▶

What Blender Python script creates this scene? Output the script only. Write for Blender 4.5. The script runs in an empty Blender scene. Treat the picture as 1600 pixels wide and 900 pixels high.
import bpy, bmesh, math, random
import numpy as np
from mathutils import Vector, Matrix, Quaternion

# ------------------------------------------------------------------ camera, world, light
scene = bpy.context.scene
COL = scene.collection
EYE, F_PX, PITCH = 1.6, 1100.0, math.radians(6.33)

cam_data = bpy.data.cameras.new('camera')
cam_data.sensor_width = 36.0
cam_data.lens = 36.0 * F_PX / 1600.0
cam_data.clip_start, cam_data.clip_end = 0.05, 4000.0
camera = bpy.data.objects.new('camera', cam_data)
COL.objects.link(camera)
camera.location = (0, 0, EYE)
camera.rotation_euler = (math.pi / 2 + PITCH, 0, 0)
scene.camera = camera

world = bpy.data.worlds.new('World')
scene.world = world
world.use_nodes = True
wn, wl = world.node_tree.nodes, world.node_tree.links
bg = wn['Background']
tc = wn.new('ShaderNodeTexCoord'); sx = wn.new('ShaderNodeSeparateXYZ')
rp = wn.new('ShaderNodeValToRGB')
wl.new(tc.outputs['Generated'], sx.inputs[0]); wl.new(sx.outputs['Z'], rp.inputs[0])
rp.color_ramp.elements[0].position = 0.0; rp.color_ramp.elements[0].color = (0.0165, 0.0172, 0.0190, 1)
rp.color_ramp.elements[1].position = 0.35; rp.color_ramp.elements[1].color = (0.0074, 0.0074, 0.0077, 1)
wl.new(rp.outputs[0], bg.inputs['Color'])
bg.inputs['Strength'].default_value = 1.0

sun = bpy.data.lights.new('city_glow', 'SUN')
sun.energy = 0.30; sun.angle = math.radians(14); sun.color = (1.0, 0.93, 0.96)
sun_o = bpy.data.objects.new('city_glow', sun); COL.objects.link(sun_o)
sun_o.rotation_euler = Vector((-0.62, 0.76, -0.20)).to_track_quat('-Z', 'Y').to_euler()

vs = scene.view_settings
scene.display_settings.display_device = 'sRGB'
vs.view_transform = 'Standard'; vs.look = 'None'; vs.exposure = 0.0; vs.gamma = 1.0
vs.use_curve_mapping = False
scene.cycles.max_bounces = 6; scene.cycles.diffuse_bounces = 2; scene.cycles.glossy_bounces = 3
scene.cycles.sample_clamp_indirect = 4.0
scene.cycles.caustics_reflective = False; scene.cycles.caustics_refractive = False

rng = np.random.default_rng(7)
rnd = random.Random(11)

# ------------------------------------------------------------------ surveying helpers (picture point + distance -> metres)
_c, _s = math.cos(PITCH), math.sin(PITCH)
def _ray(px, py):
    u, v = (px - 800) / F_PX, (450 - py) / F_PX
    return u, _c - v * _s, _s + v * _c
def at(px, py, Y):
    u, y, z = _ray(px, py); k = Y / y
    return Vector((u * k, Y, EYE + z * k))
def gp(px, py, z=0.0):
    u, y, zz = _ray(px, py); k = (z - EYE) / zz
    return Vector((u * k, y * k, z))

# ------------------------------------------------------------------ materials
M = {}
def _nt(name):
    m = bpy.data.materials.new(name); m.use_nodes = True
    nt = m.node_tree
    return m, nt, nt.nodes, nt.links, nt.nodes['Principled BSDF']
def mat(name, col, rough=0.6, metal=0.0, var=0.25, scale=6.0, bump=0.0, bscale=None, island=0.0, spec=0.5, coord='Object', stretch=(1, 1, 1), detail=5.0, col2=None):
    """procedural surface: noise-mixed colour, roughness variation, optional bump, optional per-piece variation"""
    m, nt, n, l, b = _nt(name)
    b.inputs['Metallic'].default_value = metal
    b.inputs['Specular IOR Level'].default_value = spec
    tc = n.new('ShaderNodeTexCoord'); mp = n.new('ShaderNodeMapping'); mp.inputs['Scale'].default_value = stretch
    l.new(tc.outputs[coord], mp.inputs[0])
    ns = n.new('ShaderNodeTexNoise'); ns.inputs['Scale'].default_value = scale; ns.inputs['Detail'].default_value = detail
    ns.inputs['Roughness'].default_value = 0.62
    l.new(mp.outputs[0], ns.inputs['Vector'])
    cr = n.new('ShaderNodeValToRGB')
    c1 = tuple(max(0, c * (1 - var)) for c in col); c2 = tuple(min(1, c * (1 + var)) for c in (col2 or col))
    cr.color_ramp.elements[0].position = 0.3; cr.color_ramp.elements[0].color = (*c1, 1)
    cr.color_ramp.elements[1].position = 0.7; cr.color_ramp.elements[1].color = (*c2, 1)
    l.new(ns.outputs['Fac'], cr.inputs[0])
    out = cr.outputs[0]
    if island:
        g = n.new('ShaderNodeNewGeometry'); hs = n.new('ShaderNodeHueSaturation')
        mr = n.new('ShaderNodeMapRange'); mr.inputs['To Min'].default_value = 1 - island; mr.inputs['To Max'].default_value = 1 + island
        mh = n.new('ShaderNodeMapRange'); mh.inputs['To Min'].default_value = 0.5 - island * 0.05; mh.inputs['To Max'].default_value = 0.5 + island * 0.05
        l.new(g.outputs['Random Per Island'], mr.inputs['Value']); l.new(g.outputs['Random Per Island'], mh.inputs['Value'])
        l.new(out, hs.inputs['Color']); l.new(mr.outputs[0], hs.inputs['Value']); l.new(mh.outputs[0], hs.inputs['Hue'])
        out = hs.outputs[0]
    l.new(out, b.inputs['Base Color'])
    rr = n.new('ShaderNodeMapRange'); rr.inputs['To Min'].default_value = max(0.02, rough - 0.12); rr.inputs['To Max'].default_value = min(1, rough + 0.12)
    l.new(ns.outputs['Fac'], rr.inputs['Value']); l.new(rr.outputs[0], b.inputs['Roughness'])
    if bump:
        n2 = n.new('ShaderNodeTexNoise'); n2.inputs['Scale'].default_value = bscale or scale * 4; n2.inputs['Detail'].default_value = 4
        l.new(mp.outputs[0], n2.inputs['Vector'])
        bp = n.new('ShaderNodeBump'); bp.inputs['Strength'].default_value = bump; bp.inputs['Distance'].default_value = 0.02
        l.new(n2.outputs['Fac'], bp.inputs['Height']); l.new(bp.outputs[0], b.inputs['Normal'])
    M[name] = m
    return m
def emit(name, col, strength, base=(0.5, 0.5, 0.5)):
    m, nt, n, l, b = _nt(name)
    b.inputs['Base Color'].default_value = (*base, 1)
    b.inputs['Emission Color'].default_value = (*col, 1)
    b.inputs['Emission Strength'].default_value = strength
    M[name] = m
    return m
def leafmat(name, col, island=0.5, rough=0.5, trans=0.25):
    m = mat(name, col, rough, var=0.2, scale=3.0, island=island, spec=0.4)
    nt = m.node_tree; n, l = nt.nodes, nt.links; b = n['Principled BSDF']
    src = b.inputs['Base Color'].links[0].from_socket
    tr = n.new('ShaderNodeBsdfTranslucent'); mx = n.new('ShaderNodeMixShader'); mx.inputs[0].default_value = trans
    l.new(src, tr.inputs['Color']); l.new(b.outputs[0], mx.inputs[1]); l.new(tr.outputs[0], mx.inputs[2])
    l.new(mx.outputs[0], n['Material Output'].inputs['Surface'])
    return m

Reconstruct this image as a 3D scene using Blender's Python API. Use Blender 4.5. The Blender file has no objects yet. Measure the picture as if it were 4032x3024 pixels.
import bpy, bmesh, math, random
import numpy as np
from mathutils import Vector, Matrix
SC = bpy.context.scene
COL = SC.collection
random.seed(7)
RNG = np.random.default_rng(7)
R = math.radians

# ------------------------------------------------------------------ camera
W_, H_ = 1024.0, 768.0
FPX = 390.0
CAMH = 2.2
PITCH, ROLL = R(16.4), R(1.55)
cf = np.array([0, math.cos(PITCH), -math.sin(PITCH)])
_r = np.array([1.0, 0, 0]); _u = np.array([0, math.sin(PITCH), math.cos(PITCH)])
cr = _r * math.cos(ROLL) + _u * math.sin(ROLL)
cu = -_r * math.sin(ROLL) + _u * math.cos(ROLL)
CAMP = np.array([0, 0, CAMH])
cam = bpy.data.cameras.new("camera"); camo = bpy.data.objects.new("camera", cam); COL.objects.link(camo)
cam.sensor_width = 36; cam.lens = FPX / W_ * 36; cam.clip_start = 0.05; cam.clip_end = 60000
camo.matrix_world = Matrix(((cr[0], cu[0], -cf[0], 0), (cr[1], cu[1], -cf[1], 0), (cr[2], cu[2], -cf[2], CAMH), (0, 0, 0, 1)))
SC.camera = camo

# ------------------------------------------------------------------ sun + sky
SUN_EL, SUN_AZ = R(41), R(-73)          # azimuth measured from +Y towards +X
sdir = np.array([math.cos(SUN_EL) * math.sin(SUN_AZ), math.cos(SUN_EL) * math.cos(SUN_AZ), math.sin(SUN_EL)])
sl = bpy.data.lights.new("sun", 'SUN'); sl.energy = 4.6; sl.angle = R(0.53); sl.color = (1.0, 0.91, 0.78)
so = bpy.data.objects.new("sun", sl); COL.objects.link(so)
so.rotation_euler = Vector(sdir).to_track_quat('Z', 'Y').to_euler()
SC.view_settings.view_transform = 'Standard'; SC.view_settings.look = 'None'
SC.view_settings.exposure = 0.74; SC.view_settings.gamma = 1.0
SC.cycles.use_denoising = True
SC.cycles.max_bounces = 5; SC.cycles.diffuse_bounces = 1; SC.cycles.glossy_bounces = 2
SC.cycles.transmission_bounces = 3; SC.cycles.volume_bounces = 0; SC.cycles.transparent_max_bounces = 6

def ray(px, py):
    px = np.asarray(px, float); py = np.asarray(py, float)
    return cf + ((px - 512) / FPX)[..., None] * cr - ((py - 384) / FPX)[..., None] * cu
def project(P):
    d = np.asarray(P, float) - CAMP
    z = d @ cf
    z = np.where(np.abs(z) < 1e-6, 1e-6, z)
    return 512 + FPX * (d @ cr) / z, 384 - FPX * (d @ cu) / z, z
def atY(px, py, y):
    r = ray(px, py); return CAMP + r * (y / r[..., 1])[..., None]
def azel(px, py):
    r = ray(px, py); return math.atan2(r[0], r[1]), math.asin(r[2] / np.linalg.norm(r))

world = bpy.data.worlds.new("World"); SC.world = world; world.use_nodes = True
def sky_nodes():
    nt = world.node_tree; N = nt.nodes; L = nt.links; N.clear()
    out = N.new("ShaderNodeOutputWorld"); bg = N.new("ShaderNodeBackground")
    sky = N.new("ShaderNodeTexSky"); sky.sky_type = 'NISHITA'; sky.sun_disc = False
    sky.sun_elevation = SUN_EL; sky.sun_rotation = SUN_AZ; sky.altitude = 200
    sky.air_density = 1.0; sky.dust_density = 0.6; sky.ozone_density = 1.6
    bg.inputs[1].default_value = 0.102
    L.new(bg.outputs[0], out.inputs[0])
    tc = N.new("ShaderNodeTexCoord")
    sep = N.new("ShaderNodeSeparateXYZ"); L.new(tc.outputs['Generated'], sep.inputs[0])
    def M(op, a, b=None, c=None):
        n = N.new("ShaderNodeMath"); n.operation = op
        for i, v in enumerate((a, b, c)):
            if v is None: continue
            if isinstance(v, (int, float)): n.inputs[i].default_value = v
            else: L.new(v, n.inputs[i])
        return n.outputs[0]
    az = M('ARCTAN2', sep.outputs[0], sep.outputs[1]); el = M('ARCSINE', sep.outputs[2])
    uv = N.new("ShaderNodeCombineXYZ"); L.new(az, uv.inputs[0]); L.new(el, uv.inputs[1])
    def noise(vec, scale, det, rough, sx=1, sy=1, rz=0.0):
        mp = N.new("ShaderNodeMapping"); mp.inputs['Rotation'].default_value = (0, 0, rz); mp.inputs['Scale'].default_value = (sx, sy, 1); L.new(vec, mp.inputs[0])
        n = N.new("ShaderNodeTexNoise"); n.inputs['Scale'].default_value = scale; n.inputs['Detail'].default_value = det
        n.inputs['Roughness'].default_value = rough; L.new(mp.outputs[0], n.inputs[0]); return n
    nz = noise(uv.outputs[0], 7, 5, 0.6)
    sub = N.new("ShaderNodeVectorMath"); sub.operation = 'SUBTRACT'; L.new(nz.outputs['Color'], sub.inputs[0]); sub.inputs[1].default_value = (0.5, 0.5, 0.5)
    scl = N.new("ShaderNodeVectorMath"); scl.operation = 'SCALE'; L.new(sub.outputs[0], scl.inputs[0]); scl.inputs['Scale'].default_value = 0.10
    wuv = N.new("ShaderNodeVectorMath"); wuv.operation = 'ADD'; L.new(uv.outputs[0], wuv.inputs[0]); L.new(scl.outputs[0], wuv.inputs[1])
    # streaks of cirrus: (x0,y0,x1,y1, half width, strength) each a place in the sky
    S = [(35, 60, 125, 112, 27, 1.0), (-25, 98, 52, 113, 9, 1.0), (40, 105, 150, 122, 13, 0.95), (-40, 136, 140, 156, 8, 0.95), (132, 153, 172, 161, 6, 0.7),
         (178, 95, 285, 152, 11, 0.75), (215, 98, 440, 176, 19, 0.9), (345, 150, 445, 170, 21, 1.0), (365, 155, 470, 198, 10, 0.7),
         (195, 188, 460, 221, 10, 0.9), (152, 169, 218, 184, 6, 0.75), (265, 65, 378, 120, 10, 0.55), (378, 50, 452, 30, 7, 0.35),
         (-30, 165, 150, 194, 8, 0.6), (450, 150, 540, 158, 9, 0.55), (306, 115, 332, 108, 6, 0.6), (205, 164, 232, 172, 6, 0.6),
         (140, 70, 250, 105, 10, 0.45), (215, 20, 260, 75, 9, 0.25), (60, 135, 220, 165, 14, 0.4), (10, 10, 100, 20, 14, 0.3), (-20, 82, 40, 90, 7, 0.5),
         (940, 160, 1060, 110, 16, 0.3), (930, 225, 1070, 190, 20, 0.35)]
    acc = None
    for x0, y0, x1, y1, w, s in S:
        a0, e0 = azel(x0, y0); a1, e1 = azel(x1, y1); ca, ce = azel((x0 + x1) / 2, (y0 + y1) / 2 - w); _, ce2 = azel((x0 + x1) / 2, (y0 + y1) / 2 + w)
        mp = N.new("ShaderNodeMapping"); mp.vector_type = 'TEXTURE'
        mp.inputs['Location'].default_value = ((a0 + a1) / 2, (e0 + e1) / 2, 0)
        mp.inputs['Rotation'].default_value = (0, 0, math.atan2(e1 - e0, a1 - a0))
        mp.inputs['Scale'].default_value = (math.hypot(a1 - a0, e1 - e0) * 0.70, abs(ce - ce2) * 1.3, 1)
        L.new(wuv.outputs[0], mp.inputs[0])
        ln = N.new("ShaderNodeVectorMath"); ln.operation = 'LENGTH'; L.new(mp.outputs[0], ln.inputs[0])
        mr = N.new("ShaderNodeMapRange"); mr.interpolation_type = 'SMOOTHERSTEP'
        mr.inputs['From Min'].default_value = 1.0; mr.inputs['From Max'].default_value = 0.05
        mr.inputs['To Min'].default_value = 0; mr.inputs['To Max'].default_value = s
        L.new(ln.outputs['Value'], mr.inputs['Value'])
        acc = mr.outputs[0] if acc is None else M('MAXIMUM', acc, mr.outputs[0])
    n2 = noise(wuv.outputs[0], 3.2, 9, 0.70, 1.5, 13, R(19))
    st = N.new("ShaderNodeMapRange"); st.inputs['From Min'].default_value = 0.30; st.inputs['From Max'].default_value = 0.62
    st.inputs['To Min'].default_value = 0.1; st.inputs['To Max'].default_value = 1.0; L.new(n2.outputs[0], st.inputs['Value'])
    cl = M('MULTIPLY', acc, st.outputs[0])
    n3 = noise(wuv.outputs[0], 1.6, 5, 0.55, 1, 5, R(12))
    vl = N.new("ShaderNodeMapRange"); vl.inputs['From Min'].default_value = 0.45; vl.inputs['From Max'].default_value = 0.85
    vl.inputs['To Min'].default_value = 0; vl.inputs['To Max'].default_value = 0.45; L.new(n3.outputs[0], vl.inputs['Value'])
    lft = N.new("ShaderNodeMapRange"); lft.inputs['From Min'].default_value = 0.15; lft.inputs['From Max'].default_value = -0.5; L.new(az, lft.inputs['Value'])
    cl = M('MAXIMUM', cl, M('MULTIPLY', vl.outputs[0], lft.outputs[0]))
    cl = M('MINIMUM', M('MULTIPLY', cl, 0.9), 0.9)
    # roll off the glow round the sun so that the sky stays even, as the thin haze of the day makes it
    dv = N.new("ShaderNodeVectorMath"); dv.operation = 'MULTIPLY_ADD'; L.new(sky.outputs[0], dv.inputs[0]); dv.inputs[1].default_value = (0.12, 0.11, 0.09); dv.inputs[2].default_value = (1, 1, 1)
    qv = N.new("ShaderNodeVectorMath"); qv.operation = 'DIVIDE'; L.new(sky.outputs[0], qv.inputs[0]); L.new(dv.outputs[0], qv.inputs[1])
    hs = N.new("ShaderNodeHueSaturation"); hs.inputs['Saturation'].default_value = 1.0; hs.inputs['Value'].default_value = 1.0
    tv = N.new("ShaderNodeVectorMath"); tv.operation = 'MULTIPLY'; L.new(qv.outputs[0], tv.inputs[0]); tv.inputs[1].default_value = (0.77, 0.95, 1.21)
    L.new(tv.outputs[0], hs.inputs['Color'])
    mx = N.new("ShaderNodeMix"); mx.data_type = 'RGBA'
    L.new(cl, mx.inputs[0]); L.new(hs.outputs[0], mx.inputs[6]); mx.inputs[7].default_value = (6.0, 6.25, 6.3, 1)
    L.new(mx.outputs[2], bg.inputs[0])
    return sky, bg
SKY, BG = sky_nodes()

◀

▶ [Given instruction] Begin at the line that has "Reconstruct this image", stop after the line that has "R = math.radians", and repeat exactly those lines, nothing more.

▶ [Worked answer]
Reconstruct this image as a 3D scene using Blender's Python API. Use Blender 4.5. The Blender file has no objects yet. Measure the picture as if it were 4032x3024 pixels.
import bpy, bmesh, math, random
import numpy as np
from mathutils import Vector, Matrix
SC = bpy.context.scene
COL = SC.collection
random.seed(7)
RNG = np.random.default_rng(7)
R = math.radians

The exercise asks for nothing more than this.